The DDR Museum gave a fascinating insight into life in East Germany. There were artefacts from public life, the ruling party (SED) and living in a tower block. A whole flat was re-created. You even get to sit in a Trabant! It’s worth visiting and getting the 200-page guidebook (paper or ebook), which has much more detail than I’ve provided. The museum attempts to describe everyday life from 1945-1989, the years from the war and when DDR (East Germany) was created (1949) to its fall (1989) and reunification with FDR (West Germany) in 1990.
As you walk around the museum, you wonder about the propaganda, coercion, Stasi (Ministry of Security) informers and how you would have reacted to living under those conditions. For example, could you trust a work colleague enough to tell them you were watching West German TV the previous night? There were many stories of people informing on their own friends, brothers, sisters and parents. In some situations, this continued for many years without people knowing they had an informant amongst them.
The Berlin Wall
The Berlin Wall was built in 1961 prior to which abut 50,000 East Berliners worked in the West. People travelled between and East and West Berlin. However, before the wall was built, it became clear that FDR’s economy was outperforming DDR’s and more people were leaving the East. The response to this was to seal the last gap in the Iron Curtain.
The Berlin Wall was, in fact, several barriers: internal walls, death strips, alarmed fences, watch towers, vehicle strips, patrol strips, and the demarcation wall between East and West. Although ideologically justified, it was an admission of defeat: it effectively imprisoned East German citizens behind bars to stop the drain to the West. It was not the best advert for the Socialism the DDR was advocating.
All this continued until Mikhail Gorbachev in the USSR introduced in 1985 his policy of glasnost (openness) and perestroika (restructuring).

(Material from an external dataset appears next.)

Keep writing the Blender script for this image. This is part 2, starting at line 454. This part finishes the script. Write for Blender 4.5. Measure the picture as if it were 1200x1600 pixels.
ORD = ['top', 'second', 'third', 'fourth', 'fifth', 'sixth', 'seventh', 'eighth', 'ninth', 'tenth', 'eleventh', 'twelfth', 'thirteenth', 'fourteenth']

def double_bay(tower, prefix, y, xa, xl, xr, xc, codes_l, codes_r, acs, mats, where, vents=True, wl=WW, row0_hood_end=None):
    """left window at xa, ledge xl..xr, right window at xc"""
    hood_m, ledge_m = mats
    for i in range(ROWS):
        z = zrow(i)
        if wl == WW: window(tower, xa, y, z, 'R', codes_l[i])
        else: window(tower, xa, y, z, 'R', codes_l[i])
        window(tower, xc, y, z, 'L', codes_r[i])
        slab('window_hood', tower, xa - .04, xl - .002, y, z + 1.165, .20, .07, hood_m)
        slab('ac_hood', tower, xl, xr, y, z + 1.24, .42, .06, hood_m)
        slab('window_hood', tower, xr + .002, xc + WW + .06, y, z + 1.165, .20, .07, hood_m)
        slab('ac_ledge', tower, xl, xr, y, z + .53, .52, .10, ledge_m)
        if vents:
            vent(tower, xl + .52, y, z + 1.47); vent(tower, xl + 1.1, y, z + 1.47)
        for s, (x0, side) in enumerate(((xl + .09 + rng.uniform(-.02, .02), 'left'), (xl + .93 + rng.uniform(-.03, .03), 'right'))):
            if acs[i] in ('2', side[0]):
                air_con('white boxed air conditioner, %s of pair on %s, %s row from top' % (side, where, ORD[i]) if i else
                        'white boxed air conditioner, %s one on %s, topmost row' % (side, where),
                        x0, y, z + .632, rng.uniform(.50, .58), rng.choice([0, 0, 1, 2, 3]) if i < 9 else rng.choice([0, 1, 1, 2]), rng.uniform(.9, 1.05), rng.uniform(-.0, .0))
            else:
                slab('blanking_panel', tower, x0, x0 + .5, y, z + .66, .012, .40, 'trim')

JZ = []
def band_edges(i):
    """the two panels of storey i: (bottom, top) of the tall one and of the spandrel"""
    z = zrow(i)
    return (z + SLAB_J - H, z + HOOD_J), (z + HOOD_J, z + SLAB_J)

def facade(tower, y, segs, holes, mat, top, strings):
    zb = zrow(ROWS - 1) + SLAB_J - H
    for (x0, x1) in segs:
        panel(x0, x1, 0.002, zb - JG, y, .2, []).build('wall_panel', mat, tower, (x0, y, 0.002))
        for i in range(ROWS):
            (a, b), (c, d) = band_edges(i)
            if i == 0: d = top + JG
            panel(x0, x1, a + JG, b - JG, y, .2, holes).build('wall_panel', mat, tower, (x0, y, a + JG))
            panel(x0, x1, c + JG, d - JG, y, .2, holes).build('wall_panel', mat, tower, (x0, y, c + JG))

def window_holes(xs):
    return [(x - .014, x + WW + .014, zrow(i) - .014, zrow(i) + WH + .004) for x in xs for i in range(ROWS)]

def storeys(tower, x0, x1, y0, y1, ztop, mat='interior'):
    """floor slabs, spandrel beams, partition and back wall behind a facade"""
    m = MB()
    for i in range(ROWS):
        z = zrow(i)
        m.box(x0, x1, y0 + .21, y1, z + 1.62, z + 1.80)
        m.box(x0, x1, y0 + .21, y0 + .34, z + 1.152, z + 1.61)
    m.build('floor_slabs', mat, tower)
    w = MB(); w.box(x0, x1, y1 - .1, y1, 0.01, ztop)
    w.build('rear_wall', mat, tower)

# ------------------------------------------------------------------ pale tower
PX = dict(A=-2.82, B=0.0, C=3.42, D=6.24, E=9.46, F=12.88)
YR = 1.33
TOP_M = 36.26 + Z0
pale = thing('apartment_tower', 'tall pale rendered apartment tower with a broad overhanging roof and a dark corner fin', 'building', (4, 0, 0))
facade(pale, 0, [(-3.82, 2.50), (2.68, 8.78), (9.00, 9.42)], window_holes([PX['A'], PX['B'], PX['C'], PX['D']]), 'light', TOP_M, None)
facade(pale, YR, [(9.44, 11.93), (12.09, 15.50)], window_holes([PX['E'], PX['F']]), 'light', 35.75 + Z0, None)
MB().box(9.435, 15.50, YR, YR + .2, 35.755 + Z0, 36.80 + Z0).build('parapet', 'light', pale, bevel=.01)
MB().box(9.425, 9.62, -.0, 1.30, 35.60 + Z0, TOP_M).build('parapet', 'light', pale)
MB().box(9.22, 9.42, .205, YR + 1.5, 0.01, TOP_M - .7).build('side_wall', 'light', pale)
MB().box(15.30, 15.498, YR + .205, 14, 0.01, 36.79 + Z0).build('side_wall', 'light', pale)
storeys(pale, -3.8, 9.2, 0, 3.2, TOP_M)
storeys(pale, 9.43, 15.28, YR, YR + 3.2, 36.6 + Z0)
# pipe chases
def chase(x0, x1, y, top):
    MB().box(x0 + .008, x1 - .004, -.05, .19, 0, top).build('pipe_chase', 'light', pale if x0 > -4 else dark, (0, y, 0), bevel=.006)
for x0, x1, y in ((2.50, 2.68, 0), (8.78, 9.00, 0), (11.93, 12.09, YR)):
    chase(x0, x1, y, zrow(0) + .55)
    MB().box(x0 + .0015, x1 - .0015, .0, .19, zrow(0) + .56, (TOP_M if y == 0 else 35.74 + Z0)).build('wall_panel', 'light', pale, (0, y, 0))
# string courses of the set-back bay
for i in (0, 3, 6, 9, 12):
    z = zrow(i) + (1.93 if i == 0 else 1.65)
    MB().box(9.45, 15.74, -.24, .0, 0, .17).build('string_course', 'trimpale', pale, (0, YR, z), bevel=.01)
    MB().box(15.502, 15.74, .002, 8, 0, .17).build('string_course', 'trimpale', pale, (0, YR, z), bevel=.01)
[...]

After that, in hindsight, the days of the Soviet Union were numbered.
Life
To get a car could mean waiting 15 years. The Trabant (“Trabi”) was a common sight. The brunt of jokes (What do you call a Trabi on top of a hill? – A miracle!), the Trabant was the most common car in East Germany. Just before the fall of the Wall, there were nearly 2 million Trabants. Of course, party officials didn’t drive around in Trabants. They (the “fat cats”, as they were called) had limousine-like Volvos, one of which is in the museum.
Apparently, East Germans didn’t suffer acute hardship. The single party state provided the basics. Food and transport were cheap and available. However, there would be random shortages: scissors, letters, honey or ketchup. Fruit and veg were always scarce. These shortages were the result of a planned economy, inefficient production and bureaucracy. The central allocation of all goods meant that they often didn’t arrive where they were needed. Demand and supply were out of kilter. Some goods were never seen because they were exported to get foreign currency.